An exciting ride is about to begin

But the electric car industry needs to tackle a few problems to ensure things go smoothly
The electric vehicle industry in China has grown rapidly in recent years, but is still far from fulfilling its potential. That point is illustrated no better than by the fact that several years ago a target was set for the country to have 500,000 electric vehicles on the road by the end of this year, but it is clear that this target cannot possibly be met.
There are many factors that conspire to keep the industry in low gear, and the main ones are as follows.
First, there is a fundamental imbalance in the product lineup. At present, 80 percent of Chinese electric vehicles on the road are public transport vehicles, meaning very few are private cars, which are considered to have the greatest potential for growth in sales.
In addition, most electric vehicles in China are low-end, whereas elsewhere they tend to be aimed at middle and high-end markets.

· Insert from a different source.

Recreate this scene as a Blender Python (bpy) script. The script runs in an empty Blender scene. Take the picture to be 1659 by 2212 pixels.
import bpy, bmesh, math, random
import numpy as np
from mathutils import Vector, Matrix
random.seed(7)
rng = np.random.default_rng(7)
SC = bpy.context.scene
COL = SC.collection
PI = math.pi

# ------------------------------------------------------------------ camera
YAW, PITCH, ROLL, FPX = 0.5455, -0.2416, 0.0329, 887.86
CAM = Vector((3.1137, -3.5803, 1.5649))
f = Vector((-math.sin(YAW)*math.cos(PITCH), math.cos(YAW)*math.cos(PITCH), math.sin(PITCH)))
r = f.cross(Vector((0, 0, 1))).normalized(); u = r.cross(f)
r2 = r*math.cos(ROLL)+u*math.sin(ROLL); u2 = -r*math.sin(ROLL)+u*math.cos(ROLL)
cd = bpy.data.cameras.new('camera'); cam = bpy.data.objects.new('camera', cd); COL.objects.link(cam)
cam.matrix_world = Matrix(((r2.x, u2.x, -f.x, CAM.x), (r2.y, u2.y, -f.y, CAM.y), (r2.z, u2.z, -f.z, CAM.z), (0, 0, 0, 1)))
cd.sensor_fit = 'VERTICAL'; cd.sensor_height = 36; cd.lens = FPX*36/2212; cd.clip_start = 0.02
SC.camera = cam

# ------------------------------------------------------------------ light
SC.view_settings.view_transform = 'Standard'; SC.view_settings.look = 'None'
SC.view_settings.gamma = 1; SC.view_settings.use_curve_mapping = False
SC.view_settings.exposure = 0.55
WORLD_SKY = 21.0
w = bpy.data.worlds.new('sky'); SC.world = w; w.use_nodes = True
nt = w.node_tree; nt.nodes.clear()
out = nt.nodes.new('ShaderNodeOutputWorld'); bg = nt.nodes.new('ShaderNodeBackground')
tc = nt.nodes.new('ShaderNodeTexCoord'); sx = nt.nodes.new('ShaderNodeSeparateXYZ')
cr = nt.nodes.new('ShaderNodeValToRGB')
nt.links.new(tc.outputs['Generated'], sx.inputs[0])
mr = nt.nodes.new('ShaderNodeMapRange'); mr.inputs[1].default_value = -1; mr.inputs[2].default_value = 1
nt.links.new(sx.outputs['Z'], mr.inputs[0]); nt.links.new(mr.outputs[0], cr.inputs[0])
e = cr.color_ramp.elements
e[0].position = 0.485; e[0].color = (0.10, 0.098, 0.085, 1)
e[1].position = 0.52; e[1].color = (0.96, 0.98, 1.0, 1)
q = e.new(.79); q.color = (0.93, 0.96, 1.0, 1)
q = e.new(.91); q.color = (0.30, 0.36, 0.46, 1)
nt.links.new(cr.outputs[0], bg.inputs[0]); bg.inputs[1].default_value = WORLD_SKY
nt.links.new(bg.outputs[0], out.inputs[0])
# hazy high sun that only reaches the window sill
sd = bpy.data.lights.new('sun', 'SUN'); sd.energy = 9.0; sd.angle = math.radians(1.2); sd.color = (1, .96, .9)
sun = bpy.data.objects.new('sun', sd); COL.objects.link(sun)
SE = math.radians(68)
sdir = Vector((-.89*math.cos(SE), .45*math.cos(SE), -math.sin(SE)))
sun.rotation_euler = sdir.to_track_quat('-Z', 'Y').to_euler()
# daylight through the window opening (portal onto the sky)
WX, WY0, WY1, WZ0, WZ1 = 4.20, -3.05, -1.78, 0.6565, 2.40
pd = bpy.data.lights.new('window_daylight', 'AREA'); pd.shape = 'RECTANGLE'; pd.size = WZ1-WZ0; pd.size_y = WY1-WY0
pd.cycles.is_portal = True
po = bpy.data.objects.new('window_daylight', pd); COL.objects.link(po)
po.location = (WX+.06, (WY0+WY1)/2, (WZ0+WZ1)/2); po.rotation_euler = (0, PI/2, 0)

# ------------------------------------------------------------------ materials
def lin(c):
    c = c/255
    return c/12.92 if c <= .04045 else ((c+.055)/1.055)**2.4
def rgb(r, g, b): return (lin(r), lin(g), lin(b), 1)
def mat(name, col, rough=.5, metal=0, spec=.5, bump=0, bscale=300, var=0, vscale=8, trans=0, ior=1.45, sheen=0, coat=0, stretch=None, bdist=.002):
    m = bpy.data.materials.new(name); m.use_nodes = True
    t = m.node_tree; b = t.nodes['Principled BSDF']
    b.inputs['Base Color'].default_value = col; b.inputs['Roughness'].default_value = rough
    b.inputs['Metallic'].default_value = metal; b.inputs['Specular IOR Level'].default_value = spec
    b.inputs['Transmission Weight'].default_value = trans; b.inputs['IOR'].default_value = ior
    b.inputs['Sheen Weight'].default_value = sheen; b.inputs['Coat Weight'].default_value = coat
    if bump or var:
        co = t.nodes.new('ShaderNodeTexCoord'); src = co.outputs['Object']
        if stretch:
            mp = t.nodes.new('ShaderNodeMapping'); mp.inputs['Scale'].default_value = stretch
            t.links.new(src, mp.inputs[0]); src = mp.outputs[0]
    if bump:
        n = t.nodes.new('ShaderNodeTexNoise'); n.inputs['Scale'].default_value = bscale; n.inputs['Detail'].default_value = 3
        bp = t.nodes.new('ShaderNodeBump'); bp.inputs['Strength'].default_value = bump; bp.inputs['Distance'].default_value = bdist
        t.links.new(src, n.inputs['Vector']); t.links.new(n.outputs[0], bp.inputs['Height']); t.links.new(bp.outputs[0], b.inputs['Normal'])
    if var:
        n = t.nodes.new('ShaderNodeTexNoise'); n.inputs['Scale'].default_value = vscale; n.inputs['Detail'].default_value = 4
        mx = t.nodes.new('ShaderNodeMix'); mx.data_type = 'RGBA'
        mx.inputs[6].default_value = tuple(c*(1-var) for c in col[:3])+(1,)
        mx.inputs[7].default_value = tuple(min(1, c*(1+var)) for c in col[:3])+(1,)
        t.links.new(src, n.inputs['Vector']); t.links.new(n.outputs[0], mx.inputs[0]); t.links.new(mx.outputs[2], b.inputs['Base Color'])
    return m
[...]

So the fledgling electric car industry in the country needs an urgent transformation that recognizes the importance of these markets.
Second, there is a dearth of core technical know-how. This is holding back systemization and innovation in the Chinese industry, says Qu Guochun, deputy director of the equipment department of the Ministry of Industry and Information Technology. China is fortunate to have the industrial foundation of electric vehicle components such as batteries, electric motors and electrical control system at the low end. But bringing these up to date to suit middle and high-end markets remains to be done.
It should come as no surprise that the lack of high-quality batteries is a considerable impediment to the capability of manufacturing electric vehicles. In a recent survey by a battery manufacturer in more than 20 provinces, 70 percent of respondents said it was the issue of batteries that was the main deterrent to their buying an electric vehicle.
Third, local protectionism due to uneven economic development is a recurring problem as the industry tries to popularize its vehicles. This keeps sales numbers down, which severely undermines any confidence manufacturers may have in the market growing.
Fourth, there is a woeful dearth of adequate support facilities. This includes a paucity of charging posts, a lack of standardization and charging that is at best poorly executed.
The number of charging posts has not kept up with the number of vehicles being sold. Last year there were about 90,000 electric vehicles in China that had to rely on just 723 charging stations and about 37,300 charging posts. At the other end of the spectrum, there are regions in which there is a glut of charging posts, some of which are not even used.
The National Energy Administration has enacted a plan to have 12,000 charging stations built and 4.5 million charging posts installed by 2020. Guidelines on standardization in connectivity were issued in August.
However, if electric vehicles really are to supplant petrol-driven vehicles, the issue of unsatisfactory charging must be dealt with.
In all of these matters, the interests of all stakeholders such as battery makers, carmakers and distributors need to be taken into account. In 2013 most state-run charging stations and charging posts were running at a loss, and in May last year State Grid Co announced that private capital would be introduced in building the stations. Distribution of electricity for the networks of stations would also be open to various forms of investment.
If things are done properly, it would be easy for anyone interested to be involved in the industry in a way that contributes to the rapid development of the industry chain.
With state strategic targets and intensive policy support to the industries, more than 10,000 vehicles were sold in China in 2012, double that number were sold in 2013, and 80,000 were sold last year. The numbers continue to climb, and if they keep up for the next nine weeks, China will officially become the world's biggest market for electric vehicles.
Chinese carmakers, as beneficiaries of government support, a regulated market and an improved industrial base are gradually giving a clearer idea of where they think things are heading and what they plan for the journey ahead.
Lifan Auto, Great Wall Motor, Jianghuai Automobile and BYD have invested a total of 36.5 billion yuan ($5.7 billion; 5.2 billion euros) in technology innovation and supporting programs for electric vehicles.
The high-end model of BYD's electric vehicle, the Zhidou, received European certification in 2012 and has been exported to Europe.
Sales of electric vehicles in China are likely to top 200,000 this year. Next year, the number may well top 500,000.
The current Chinese electric vehicle market features a diversity of participants and foreign capital. The Internet corporate LeTV and the car parts maker Wanxiang have entered the fray.
Traditional domestic motor vehicle brands have taken up leadership positions in the market, too, and foreign capital is beginning to pour in.
One trend already becoming apparent is that there will be fierce rivalry between high-end brands. In 2020, will the current industry leader BYD still be in first place or will it have been overtaken by others? Will more Chinese manufacturers join the race?
Put your seatbelts on for a fascinating ride.
The author is executive deputy director of the Center of Policy Studies for the Automotive Industry in China, Tianjin University.